Further apart from HDFC, Tatas, Life Insurance Corporation and General Insurance Corporation none of the other sponsors had any expertise in real estate, which was a major handicap.

It would have entailed the funds having to appoint a whole galaxy of real estate experts including lawyers, valuers, tax consultants and so on. Sources however indicated that only really well known realty players will be allowed to float mutual funds and mobilise resources from the public.

In markets such as the US REITs buy, develop, manages and sell real estate assets. Under the recommendations submitted last year, the Amfi committee had suggested that mutual funds can float real estate investment schemes but the sponsors should have a minimum track record of five years.

In case the sponsors do not meet this criteria the fund then would have to appoint an advisor on a fee-sharing basis. These advisors should have track record between 5 and 7 years in the real estate businesses of development and management. Soon after the recommendations were made several real estate companies such as the Mittals, Rahejas, and Tata Housing Development Co among others had expressed interest in tying up with mutual funds as advisors.

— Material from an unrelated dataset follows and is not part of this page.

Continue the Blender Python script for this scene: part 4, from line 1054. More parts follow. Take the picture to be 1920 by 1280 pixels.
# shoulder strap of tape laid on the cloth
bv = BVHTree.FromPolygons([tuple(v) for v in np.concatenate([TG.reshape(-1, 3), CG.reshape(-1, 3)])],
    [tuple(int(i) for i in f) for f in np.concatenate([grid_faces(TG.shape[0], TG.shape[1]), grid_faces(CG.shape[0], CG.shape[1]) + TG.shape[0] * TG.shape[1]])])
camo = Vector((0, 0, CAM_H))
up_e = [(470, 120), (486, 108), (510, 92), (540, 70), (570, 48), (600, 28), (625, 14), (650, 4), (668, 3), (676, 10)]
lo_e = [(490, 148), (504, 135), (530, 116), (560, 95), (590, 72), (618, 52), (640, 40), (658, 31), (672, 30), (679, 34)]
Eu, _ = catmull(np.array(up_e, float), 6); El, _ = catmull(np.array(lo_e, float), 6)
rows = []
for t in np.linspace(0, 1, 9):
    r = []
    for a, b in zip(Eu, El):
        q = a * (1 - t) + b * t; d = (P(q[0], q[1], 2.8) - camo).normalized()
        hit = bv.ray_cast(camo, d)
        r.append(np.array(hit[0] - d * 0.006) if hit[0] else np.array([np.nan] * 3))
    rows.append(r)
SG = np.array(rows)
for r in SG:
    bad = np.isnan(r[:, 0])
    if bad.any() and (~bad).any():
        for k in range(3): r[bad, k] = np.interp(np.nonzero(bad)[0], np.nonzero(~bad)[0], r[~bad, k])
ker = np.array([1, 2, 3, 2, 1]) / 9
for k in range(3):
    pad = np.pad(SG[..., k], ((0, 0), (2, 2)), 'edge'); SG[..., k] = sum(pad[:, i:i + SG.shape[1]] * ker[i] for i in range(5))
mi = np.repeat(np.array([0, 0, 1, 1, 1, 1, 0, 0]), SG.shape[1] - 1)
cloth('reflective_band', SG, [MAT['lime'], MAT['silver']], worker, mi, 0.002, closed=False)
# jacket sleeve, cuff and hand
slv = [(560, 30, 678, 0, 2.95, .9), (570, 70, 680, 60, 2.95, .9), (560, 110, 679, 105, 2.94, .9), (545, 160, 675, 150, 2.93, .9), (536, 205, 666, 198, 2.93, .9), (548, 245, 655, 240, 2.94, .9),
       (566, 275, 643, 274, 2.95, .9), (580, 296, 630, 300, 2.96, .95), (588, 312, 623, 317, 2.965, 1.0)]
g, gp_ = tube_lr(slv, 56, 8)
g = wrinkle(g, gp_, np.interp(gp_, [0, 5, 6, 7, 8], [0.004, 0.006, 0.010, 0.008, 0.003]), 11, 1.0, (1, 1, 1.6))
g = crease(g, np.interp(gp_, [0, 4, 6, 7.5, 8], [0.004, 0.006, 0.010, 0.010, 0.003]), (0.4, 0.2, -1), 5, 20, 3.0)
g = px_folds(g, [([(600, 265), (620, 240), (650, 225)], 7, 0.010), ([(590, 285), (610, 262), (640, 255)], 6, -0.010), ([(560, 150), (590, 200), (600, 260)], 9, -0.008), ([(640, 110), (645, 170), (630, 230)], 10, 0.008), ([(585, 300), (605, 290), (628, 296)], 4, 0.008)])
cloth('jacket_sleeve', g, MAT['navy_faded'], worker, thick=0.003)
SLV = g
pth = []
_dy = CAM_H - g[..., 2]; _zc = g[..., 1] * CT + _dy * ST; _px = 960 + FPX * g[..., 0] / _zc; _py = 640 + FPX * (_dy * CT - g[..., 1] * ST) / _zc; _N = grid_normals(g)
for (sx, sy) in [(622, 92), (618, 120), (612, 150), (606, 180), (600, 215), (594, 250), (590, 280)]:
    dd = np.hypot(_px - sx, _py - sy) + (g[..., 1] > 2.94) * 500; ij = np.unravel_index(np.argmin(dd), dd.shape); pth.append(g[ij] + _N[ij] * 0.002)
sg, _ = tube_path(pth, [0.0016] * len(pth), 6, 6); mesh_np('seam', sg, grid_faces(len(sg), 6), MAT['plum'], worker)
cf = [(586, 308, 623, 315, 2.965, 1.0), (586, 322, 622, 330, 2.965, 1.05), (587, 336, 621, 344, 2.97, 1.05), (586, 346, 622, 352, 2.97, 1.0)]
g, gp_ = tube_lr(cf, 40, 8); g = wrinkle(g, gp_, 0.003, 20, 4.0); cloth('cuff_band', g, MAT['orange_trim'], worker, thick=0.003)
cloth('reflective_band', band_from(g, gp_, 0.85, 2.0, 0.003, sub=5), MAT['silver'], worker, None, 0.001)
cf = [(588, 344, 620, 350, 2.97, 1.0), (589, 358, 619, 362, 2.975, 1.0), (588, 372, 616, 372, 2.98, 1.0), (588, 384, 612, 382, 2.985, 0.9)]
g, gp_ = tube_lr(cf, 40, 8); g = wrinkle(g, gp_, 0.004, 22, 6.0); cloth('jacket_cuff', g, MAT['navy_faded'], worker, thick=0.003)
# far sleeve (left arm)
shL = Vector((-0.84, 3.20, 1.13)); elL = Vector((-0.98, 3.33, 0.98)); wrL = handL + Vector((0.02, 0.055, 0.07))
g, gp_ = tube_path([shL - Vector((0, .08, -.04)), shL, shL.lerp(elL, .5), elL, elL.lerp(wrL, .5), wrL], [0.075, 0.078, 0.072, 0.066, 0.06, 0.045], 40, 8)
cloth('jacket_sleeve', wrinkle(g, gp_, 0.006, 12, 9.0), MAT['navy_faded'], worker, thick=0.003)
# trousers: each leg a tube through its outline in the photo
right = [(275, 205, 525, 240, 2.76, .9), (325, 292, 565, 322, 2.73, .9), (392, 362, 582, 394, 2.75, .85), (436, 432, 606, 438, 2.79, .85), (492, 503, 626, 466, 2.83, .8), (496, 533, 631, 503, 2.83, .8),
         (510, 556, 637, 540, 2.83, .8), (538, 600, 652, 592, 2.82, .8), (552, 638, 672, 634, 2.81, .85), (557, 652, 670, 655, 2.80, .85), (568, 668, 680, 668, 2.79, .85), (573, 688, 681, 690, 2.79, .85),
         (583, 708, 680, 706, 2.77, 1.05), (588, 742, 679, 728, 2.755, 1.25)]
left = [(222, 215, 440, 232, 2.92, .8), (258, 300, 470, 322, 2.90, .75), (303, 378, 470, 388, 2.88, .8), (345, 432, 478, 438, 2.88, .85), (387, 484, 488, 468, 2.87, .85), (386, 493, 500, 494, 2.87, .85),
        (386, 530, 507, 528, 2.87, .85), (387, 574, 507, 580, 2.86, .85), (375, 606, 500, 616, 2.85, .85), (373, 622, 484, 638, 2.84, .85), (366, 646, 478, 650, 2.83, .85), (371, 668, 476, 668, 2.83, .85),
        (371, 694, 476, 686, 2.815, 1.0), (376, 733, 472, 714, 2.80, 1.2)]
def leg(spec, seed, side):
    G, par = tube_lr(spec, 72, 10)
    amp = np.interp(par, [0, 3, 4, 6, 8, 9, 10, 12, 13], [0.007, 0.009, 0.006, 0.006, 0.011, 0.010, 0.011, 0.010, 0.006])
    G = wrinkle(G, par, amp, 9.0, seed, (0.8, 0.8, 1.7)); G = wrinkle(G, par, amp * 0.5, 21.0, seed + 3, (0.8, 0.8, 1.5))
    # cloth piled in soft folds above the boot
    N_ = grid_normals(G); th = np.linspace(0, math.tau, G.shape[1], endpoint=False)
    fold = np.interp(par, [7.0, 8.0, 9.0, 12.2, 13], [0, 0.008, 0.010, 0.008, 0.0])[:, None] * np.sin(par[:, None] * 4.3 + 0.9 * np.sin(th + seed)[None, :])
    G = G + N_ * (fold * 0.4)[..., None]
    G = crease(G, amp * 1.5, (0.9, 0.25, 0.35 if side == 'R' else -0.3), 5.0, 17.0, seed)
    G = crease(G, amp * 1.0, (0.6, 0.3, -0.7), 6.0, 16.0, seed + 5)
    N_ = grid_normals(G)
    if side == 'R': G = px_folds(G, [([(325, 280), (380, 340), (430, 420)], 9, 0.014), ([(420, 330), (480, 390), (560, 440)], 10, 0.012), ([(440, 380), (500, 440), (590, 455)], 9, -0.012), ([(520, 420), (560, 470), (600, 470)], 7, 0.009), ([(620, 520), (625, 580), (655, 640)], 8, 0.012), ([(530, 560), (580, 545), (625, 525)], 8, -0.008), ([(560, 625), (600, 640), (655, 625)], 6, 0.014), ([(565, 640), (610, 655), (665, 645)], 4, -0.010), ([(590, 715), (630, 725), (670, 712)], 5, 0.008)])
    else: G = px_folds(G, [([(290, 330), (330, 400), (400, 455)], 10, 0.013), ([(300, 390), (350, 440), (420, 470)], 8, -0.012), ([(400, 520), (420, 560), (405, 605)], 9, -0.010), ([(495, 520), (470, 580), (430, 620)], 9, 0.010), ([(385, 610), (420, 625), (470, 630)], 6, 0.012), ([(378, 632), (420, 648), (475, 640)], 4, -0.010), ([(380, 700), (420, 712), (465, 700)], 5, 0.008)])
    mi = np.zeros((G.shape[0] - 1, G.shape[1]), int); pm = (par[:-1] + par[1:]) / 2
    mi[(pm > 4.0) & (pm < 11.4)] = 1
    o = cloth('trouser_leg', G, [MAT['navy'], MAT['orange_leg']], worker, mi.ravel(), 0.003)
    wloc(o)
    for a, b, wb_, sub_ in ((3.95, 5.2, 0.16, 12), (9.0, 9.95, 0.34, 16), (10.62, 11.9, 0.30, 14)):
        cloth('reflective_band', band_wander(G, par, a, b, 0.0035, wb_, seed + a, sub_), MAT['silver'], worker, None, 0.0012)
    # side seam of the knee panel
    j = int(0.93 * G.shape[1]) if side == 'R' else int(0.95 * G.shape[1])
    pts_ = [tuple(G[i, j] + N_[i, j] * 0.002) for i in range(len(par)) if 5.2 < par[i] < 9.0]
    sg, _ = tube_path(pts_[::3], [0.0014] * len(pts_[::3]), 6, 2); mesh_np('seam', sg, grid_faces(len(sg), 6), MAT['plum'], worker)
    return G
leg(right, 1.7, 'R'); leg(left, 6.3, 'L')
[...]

The report had suggested that real estate mutual funds could take exposure in securities of listed companies which are dealing in property or property development. They could also invest in mortgage-backed securities.

The funds could also undertake or finance the properties that is, ready buildings with a view to lease where the lease rental would be regular income to such MFs can then be distributed as dividends to unitholders. Last year Sebi had cleared the decks for mutual funds to invest in mortgage-back housing loan securities.